**Brief**
Which lines run from the first one up to and including the one with "return [(cx +"? Print exactly those.

**Collected material**
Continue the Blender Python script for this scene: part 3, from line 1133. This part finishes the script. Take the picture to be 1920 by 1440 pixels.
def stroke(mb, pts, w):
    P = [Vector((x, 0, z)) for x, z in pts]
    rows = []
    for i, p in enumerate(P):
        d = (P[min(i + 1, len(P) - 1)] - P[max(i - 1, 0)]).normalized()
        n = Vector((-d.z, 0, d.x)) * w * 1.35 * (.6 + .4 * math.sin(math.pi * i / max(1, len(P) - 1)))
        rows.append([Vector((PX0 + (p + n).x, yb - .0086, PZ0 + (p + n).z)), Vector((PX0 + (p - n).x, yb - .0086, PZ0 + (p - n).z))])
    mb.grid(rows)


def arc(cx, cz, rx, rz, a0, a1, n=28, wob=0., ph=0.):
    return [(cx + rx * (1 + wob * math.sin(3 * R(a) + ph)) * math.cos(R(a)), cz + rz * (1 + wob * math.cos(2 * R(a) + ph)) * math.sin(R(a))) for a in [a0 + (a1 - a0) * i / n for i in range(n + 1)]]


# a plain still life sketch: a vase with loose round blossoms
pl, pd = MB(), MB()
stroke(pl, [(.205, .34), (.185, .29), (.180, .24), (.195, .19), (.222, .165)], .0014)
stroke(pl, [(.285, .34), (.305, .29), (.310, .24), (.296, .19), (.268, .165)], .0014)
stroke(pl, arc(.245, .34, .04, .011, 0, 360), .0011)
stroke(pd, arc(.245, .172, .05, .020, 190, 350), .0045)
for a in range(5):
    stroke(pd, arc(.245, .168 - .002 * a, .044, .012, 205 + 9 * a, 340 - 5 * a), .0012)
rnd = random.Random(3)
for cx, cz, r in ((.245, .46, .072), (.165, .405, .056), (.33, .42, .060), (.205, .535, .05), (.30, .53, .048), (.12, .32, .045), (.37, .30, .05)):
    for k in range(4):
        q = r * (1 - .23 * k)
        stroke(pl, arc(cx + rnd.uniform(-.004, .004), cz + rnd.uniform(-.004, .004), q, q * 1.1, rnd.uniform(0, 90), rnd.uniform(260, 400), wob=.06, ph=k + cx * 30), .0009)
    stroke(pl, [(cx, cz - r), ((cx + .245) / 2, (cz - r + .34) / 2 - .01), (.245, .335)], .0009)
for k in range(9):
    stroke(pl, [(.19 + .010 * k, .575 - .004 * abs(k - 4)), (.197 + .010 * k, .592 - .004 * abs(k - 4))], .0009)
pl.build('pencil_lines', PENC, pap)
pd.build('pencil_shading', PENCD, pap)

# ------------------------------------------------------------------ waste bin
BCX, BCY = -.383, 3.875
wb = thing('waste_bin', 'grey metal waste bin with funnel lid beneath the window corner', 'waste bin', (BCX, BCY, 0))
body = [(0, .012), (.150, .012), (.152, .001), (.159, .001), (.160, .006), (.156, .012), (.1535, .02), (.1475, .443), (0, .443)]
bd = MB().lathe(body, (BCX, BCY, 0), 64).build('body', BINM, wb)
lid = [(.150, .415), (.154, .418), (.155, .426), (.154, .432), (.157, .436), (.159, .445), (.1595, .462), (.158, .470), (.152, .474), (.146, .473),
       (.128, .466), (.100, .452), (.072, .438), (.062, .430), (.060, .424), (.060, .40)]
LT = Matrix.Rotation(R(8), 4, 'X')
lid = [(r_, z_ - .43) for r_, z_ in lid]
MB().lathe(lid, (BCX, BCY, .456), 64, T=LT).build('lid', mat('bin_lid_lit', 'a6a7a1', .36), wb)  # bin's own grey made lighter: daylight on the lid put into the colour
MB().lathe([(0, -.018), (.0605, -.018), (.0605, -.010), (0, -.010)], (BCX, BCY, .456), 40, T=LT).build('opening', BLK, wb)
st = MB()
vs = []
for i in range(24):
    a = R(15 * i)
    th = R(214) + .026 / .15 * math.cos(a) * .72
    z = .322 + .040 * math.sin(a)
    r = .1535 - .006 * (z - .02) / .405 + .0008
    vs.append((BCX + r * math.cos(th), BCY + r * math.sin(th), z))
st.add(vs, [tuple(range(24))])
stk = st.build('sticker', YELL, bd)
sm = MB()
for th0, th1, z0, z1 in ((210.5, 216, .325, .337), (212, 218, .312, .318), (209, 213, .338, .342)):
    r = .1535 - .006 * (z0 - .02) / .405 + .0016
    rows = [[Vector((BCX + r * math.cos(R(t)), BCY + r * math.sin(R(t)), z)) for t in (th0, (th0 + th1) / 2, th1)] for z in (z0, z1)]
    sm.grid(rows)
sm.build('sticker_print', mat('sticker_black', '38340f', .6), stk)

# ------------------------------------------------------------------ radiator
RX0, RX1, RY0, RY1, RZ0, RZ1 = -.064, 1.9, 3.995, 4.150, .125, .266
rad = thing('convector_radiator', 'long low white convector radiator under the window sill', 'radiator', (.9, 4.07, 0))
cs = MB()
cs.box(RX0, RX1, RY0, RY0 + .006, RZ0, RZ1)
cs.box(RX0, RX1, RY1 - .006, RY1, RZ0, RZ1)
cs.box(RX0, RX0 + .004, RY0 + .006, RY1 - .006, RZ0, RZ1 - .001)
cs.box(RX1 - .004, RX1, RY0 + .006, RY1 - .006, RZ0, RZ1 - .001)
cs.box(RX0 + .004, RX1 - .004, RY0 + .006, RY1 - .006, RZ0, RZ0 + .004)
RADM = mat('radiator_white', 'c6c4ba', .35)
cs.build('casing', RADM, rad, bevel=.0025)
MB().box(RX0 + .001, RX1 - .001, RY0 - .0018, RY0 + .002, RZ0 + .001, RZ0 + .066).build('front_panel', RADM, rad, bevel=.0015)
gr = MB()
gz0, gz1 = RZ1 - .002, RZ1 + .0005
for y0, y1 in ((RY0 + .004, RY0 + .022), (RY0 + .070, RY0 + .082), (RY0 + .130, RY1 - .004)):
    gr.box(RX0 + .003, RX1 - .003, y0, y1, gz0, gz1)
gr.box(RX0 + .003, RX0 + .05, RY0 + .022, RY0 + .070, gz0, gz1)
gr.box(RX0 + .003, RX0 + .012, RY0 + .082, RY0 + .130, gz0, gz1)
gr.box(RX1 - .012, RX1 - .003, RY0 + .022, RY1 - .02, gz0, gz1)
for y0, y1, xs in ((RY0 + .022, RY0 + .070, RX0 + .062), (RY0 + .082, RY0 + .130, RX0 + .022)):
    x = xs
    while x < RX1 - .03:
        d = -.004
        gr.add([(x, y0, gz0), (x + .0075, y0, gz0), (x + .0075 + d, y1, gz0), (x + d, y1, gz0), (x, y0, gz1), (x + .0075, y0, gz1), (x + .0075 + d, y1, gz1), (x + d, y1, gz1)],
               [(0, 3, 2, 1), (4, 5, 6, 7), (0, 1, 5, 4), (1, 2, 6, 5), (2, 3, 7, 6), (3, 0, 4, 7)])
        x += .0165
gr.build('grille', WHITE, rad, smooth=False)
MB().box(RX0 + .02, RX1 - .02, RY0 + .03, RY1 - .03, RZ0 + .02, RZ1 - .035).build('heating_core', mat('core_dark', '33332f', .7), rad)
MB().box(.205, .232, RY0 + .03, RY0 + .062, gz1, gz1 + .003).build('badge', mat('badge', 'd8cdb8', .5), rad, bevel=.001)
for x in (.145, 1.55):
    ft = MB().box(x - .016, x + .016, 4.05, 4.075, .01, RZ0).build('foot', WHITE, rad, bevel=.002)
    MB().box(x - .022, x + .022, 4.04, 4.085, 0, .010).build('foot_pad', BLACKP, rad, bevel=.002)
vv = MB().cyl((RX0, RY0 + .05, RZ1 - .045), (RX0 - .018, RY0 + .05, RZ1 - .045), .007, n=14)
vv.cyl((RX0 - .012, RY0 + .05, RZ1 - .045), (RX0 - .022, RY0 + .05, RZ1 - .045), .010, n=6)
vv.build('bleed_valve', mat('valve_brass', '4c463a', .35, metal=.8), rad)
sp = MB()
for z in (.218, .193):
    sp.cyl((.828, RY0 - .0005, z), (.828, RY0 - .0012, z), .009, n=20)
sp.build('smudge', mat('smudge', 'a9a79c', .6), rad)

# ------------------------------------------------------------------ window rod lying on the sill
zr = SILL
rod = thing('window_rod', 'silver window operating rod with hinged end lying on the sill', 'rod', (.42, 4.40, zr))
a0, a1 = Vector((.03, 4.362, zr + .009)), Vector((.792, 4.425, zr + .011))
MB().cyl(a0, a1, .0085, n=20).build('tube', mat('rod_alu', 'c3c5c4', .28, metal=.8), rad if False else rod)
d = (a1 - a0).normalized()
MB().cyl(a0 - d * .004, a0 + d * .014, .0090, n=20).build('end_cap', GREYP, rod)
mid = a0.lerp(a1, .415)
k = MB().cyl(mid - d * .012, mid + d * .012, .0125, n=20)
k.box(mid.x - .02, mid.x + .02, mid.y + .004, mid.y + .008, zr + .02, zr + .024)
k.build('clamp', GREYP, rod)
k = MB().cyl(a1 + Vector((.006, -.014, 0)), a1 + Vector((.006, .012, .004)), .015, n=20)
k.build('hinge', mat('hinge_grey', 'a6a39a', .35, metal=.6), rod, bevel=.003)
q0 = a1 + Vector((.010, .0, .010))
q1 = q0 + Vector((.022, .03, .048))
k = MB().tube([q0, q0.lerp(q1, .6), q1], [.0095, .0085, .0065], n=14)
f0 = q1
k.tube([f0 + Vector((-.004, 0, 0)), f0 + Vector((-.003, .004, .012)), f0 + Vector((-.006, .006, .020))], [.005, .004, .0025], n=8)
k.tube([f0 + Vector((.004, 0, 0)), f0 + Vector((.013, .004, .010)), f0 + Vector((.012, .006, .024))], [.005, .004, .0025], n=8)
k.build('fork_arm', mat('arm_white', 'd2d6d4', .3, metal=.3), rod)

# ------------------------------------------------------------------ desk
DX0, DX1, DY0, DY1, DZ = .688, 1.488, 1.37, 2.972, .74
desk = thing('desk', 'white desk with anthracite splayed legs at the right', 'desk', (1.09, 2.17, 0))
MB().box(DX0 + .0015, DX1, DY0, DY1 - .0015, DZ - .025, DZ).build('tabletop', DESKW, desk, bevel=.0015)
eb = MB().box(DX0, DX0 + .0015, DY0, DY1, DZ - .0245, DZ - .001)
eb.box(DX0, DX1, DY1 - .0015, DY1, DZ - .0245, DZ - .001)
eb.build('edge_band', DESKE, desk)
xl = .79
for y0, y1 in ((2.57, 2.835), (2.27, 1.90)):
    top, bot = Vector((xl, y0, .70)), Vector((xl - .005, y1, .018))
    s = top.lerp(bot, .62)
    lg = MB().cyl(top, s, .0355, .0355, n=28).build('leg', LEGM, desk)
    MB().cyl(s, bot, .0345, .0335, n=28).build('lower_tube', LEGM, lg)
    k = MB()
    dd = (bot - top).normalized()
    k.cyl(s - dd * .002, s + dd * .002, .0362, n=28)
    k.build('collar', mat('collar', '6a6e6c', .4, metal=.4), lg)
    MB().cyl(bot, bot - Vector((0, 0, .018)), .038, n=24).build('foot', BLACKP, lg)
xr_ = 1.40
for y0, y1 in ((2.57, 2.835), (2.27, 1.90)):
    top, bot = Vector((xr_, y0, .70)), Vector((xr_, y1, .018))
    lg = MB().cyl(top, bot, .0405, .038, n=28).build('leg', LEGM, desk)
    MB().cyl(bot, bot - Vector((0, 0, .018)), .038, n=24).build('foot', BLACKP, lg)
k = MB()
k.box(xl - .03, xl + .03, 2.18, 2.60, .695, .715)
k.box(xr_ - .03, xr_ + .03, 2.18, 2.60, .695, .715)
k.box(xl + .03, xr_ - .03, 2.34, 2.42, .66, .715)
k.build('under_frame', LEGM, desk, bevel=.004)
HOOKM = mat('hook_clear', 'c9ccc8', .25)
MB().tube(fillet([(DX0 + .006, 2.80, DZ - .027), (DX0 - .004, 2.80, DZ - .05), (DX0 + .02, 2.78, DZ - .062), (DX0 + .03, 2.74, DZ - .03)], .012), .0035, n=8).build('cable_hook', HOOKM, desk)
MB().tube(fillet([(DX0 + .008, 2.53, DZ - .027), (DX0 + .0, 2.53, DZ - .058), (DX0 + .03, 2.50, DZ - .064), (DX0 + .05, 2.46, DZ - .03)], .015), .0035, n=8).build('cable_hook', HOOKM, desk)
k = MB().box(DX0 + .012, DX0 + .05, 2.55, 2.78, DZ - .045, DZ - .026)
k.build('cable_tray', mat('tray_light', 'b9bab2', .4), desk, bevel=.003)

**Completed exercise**
Continue the Blender Python script for this scene: part 3, from line 1133. This part finishes the script. Take the picture to be 1920 by 1440 pixels.
def stroke(mb, pts, w):
    P = [Vector((x, 0, z)) for x, z in pts]
    rows = []
    for i, p in enumerate(P):
        d = (P[min(i + 1, len(P) - 1)] - P[max(i - 1, 0)]).normalized()
        n = Vector((-d.z, 0, d.x)) * w * 1.35 * (.6 + .4 * math.sin(math.pi * i / max(1, len(P) - 1)))
        rows.append([Vector((PX0 + (p + n).x, yb - .0086, PZ0 + (p + n).z)), Vector((PX0 + (p - n).x, yb - .0086, PZ0 + (p - n).z))])
    mb.grid(rows)


def arc(cx, cz, rx, rz, a0, a1, n=28, wob=0., ph=0.):
    return [(cx + rx * (1 + wob * math.sin(3 * R(a) + ph)) * math.cos(R(a)), cz + rz * (1 + wob * math.cos(2 * R(a) + ph)) * math.sin(R(a))) for a in [a0 + (a1 - a0) * i / n for i in range(n + 1)]]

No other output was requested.